Each of the three Colorado Supreme Court dissenters cited differing reasons why they ruled for Trump, and none matched Wallace’s reasoning.
One of the dissenters would have tossed the case because Section 3 is not self-executing, and Trump has not been charged with insurrection under a federal law that disqualifies defendants from office after a conviction. One would have dismissed the case because the state election code did not give courts authority to decide Section 3 claims. The third said the court didn’t have the authority to decide the issue without a criminal conviction under the state election code, which decides issues at a “breakneck pace” without rigorous due process procedures.
Rick Hasen a professor at the University of California at Los Angeles School of Law, noted that Trump would have to prevail on only one of the legal issues before the Supreme Court.

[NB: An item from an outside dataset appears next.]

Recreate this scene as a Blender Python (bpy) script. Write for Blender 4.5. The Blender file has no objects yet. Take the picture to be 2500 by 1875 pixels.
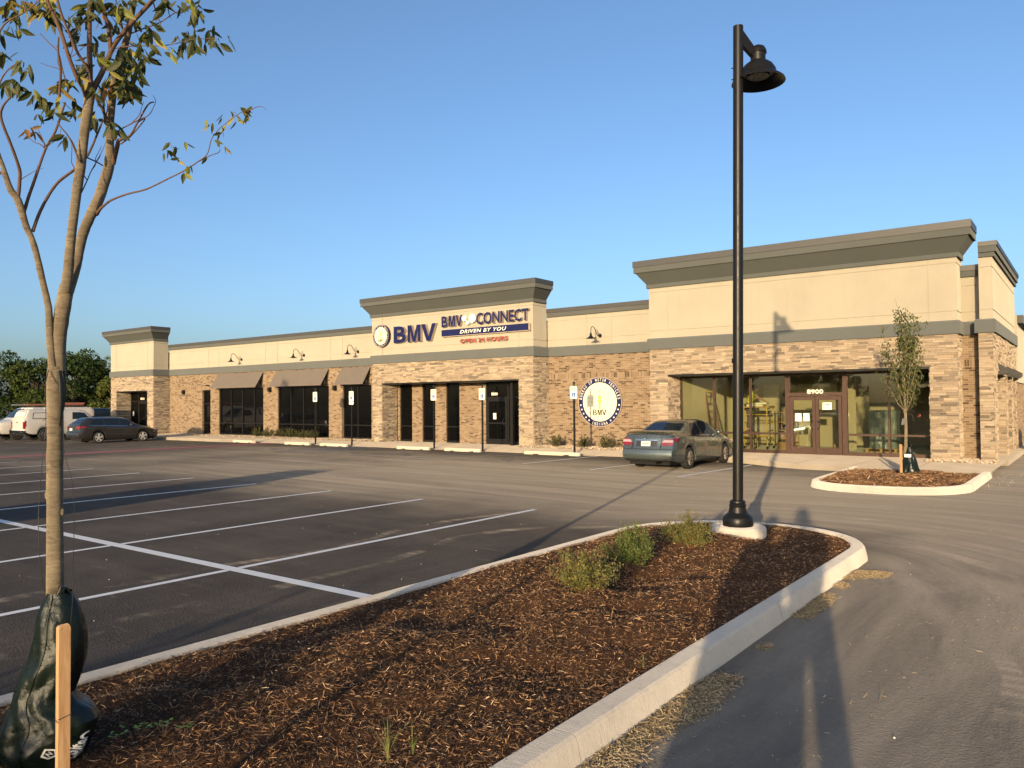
import bpy, bmesh, math, random
import numpy as np
from mathutils import Vector, Matrix
random.seed(7); RNG=np.random.default_rng(11)
scene=bpy.context.scene; COL=scene.collection
R=math.radians; sin,cos,pi=math.sin,math.cos,math.pi

# ---------------------------------------------------------------- camera
YAW,PITCH,ROLL,CAMH=R(36.809),R(1.403),R(-0.446),1.9
f0=Vector((-sin(YAW),cos(YAW),0)); r0=Vector((cos(YAW),sin(YAW),0)); zz=Vector((0,0,1))
fw=f0*cos(PITCH)+zz*sin(PITCH); up=-f0*sin(PITCH)+zz*cos(PITCH)
rc=r0*cos(ROLL)+up*sin(ROLL); uc=-r0*sin(ROLL)+up*cos(ROLL)
cam=bpy.data.cameras.new('camera'); cam_o=bpy.data.objects.new('camera',cam); COL.objects.link(cam_o)
m=Matrix.Identity(4)
for i in range(3):
    m[i][0]=rc[i]; m[i][1]=uc[i]; m[i][2]=-fw[i]
m[0][3],m[1][3],m[2][3]=0,0,CAMH
cam_o.matrix_world=m
cam.sensor_fit='HORIZONTAL'; cam.sensor_width=36.0; cam.lens=36.0*1903.76/2500; cam.clip_start=0.05; cam.clip_end=3000
scene.camera=cam_o
# ---------------------------------------------------------------- sun and sky
SUN_EL=R(7.3); SHAZ=R(16.6)            # shadows run 16.6 deg left of +Y
ld=Vector((-sin(SHAZ)*cos(SUN_EL), cos(SHAZ)*cos(SUN_EL), -sin(SUN_EL)))   # travel of light
world=bpy.data.worlds.new('World'); scene.world=world; world.use_nodes=True
nt=world.node_tree; nt.nodes.clear()
sky=nt.nodes.new('ShaderNodeTexSky'); sky.sky_type='NISHITA'; sky.sun_disc=False
sky.sun_elevation=SUN_EL; sky.sun_rotation=math.atan2(-ld.x,-ld.y)
sky.altitude=200; sky.air_density=0.74; sky.dust_density=3.1; sky.ozone_density=2.35
bg=nt.nodes.new('ShaderNodeBackground'); bg.inputs['Strength'].default_value=0.15
wo=nt.nodes.new('ShaderNodeOutputWorld')
nt.links.new(sky.outputs[0],bg.inputs[0]); nt.links.new(bg.outputs[0],wo.inputs[0])
sun=bpy.data.lights.new('sun','SUN'); sun.energy=3.5; sun.angle=R(0.55); sun.color=(1.0,0.755,0.455)
sun_o=bpy.data.objects.new('sun',sun); COL.objects.link(sun_o)
sun_o.rotation_euler=ld.to_track_quat('-Z','Y').to_euler(); sun_o.location=(20,-60,15)
scene.view_settings.view_transform='Standard'; scene.view_settings.look='None'
scene.view_settings.exposure=1.02; scene.view_settings.gamma=1.0
scene.render.engine='CYCLES'
scene.cycles.max_bounces=8; scene.cycles.transparent_max_bounces=16

# ---------------------------------------------------------------- helpers
class MB:
    """collects geometry (in world or local coordinates) for ONE mesh object"""
    def __init__(s): s.v=[]; s.f=[]; s.c=[]; s.col=None; s.sm=[]
    def add(s,vs,fs,smooth=False):
        b=len(s.v); s.v.extend([tuple(p) for p in vs])
        for f in fs:
            s.f.append(tuple(i+b for i in f)); s.c.append(s.col); s.sm.append(smooth)
        return b
    def box(s,x0,x1,y0,y1,z0,z1):
        s.add([(x0,y0,z0),(x1,y0,z0),(x1,y1,z0),(x0,y1,z0),(x0,y0,z1),(x1,y0,z1),(x1,y1,z1),(x0,y1,z1)],
              [(0,3,2,1),(4,5,6,7),(0,1,5,4),(1,2,6,5),(2,3,7,6),(3,0,4,7)]); return s
    def quad(s,a,b,c,d,smooth=False): s.add([a,b,c,d],[(0,1,2,3)],smooth); return s
    def poly(s,pts): s.add(pts,[tuple(range(len(pts)))]); return s
    def prism(s,pts,vec):
        n=len(pts); v=Vector(vec); p2=[tuple(Vector(p)+v) for p in pts]
        s.add(list(pts)+p2,[tuple(range(n-1,-1,-1)),tuple(range(n,2*n))]+[(i,(i+1)%n,(i+1)%n+n,i+n) for i in range(n)]); return s
    def tube(s,pts,rad,n=8,caps=True,smooth=True,squash=1.0):
        P=[Vector(p) for p in pts]; k=len(P)
        if not hasattr(rad,'__len__'): rad=[rad]*k
        t0=(P[1]-P[0]).normalized(); a=Vector((0,0,1)) if abs(t0.z)<.9 else Vector((1,0,0))
        u=t0.cross(a).normalized(); vs=[]
        for i in range(k):
            t=(P[min(i+1,k-1)]-P[max(i-1,0)]).normalized()
            u=(u-t*u.dot(t)).normalized(); w=t.cross(u)
            for j in range(n):
                an=2*pi*j/n; vs.append(P[i]+(u*cos(an)+w*sin(an)*squash)*rad[i])
        fs=[(i*n+j,i*n+(j+1)%n,(i+1)*n+(j+1)%n,(i+1)*n+j) for i in range(k-1) for j in range(n)]
        b=s.add(vs,fs,smooth)
        if caps:
            s.add([vs[j] for j in range(n)],[tuple(range(n-1,-1,-1))]); s.add([vs[(k-1)*n+j] for j in range(n)],[tuple(range(n))])
        return s
    def lathe(s,prof,c=(0,0,0),axis='z',n=24,smooth=True):
        """prof: [(r,h)...] revolved about axis through c"""
        vs=[]
        for r,h in prof:
            for j in range(n):
                a=2*pi*j/n; x,y=r*cos(a),r*sin(a)
                p={'z':(x,y,h),'x':(h,x,y),'y':(y,h,x)}[axis]
                vs.append((c[0]+p[0],c[1]+p[1],c[2]+p[2]))
        k=len(prof)
        s.add(vs,[(i*n+j,i*n+(j+1)%n,(i+1)*n+(j+1)%n,(i+1)*n+j) for i in range(k-1) for j in range(n)],smooth); return s
    def sweep(s,path,prof,closed=False,smooth=False,capends=True):
        """prof [(out,z)], path [(x,y)]; out is to the right of the path's direction"""
        P=[Vector((p[0],p[1])) for p in path]; n=len(P); m=len(prof); vs=[]
        for i in range(n):
            if closed: a,b=P[i-1],P[(i+1)%n]
            else: a,b=P[max(i-1,0)],P[min(i+1,n-1)]
            d1=(P[i]-a).normalized() if (P[i]-a).length>1e-6 else (b-P[i]).normalized()
            d2=(b-P[i]).normalized() if (b-P[i]).length>1e-6 else d1
            n1=Vector((d1.y,-d1.x)); n2=Vector((d2.y,-d2.x)); nn=(n1+n2)
            nn=nn/ max(0.2,(1+n1.dot(n2)))
            for o,z in prof: vs.append((P[i].x+nn.x*o,P[i].y+nn.y*o,z))
        fs=[]
        for i in range(n if closed else n-1):
            k=(i+1)%n
            for j in range(m): fs.append((i*m+j,k*m+j,k*m+(j+1)%m,i*m+(j+1)%m))
        s.add(vs,fs,smooth)
        if not closed and capends:
            s.add(vs[:m],[tuple(range(m))]); s.add(vs[-m:],[tuple(range(m-1,-1,-1))])
        return s
    def build(s,name,mat,parent=None,origin=None,uv=False,sharp=None):
        me=bpy.data.meshes.new(name)
        if origin is not None: vv=[(p[0]-origin[0],p[1]-origin[1],p[2]-origin[2]) for p in s.v]
        else: vv=s.v
        me.from_pydata(vv,[],s.f)
        if any(s.sm): me.polygons.foreach_set('use_smooth',s.sm)
        if any(c is not None for c in s.c):
            at=me.color_attributes.new('Col','FLOAT_COLOR','CORNER')
            arr=[]
            for p,c in zip(me.polygons,s.c):
                c=c or (1,1,1); arr.extend([c[0],c[1],c[2],1.0]*p.loop_total)
            at.data.foreach_set('color',arr)
        if uv:
            ul=me.uv_layers.new(name='UVMap'); arr=[0.0]*(2*len(me.loops))
            for p in me.polygons:
                nx,ny,nz=abs(p.normal.x),abs(p.normal.y),abs(p.normal.z)
                for li in p.loop_indices:
                    c=s.v[me.loops[li].vertex_index]
                    if nz>=nx and nz>=ny: q=(c[0],c[1])
                    elif nx>ny: q=(c[1],c[2])
                    else: q=(c[0],c[2])
                    arr[2*li]=q[0];arr[2*li+1]=q[1]
            ul.data.foreach_set('uv',arr)
        me.materials.append(M[mat] if isinstance(mat,str) else mat)
        if sharp and any(s.sm): me.set_sharp_from_angle(angle=R(sharp))
        o=bpy.data.objects.new(name,me); COL.objects.link(o)
        if parent is not None: o.parent=parent
        elif origin is not None: o.location=origin
        return o
def tag(o,label=None,cat=None,group=None,kind=None):
    if label: o['label']=label
    if cat: o['category']=cat
    if group: o['group']=group
    if kind: o['kind']=kind
    return o
def empty(name,loc,rz=0,label=None,cat=None,group=None):
    o=bpy.data.objects.new(name,None); o.empty_display_size=.2; o.location=loc; o.rotation_euler=(0,0,rz); COL.objects.link(o)
    return tag(o,label,cat,group)
CH={}
def copy_tree(o,parent=None):
    c=o.copy(); COL.objects.link(c); c.parent=parent
    for ch in [x for x in COL.objects if x.parent==o]: copy_tree(ch,c)
    return c
def npmesh(name,V,F,mat,colors=None,parent=None,smooth=False):
    """fast mesh from numpy; F (n,k) ; colors per face"""
    me=bpy.data.meshes.new(name); nf,k=F.shape
    me.vertices.add(len(V)); me.vertices.foreach_set('co',V.astype(np.float32).ravel())
    me.loops.add(nf*k); me.loops.foreach_set('vertex_index',F.astype(np.int32).ravel())
    me.polygons.add(nf); me.polygons.foreach_set('loop_start',(np.arange(nf)*k).astype(np.int32))
    me.polygons.foreach_set('loop_total',np.full(nf,k,np.int32))
    if smooth: me.polygons.foreach_set('use_smooth',np.ones(nf,bool))
    me.update(calc_edges=True)
    if colors is not None:
        at=me.color_attributes.new('Col','FLOAT_COLOR','CORNER')
        c=np.ones((nf,4),np.float32); c[:,:3]=colors
        at.data.foreach_set('color',np.repeat(c,k,axis=0).ravel())
    me.materials.append(M[mat]); o=bpy.data.objects.new(name,me); COL.objects.link(o)
    if parent is not None: o.parent=parent
    return o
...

“So in some ways, the legal odds are with him,” Hasen wrote on the Election Law Blog.
“It is far from clear that the U.S. Supreme Court will reach the merits—there are many legal doctrines like ripeness and mootness that would give the court a way to avoid deciding the issues in the case,” Hasen wrote.
Dan McLaughlin, a senior online writer for the National Review, agreed that the Supreme Court could decide the issues without deciding whether Trump engaged in insurrection.
“Trump has a number of federal law defenses,” McLaughlin wrote at the National Review. They are: “that Section 3 isn’t self-executing without implementing legislation or a criminal conviction, that it doesn’t cover the president, that the First Amendment protects Trump’s speech and wasn’t implicitly repealed in that regard by the 14th Amendment, that the Republican Party has a First Amendment right of association to put an ineligible candidate on its primary ballot, and even that Trump may have a legal defense because the Senate didn’t convict him on effectively the same charge.”
McLaughlin thinks that the Supreme Court will have to rule before Jan. 5, which is the deadline to certify candidates for the Colorado ballot.
“Merry Christmas, John Roberts,” McLaughlin wrote. “Hope you and your colleagues didn’t have plans.”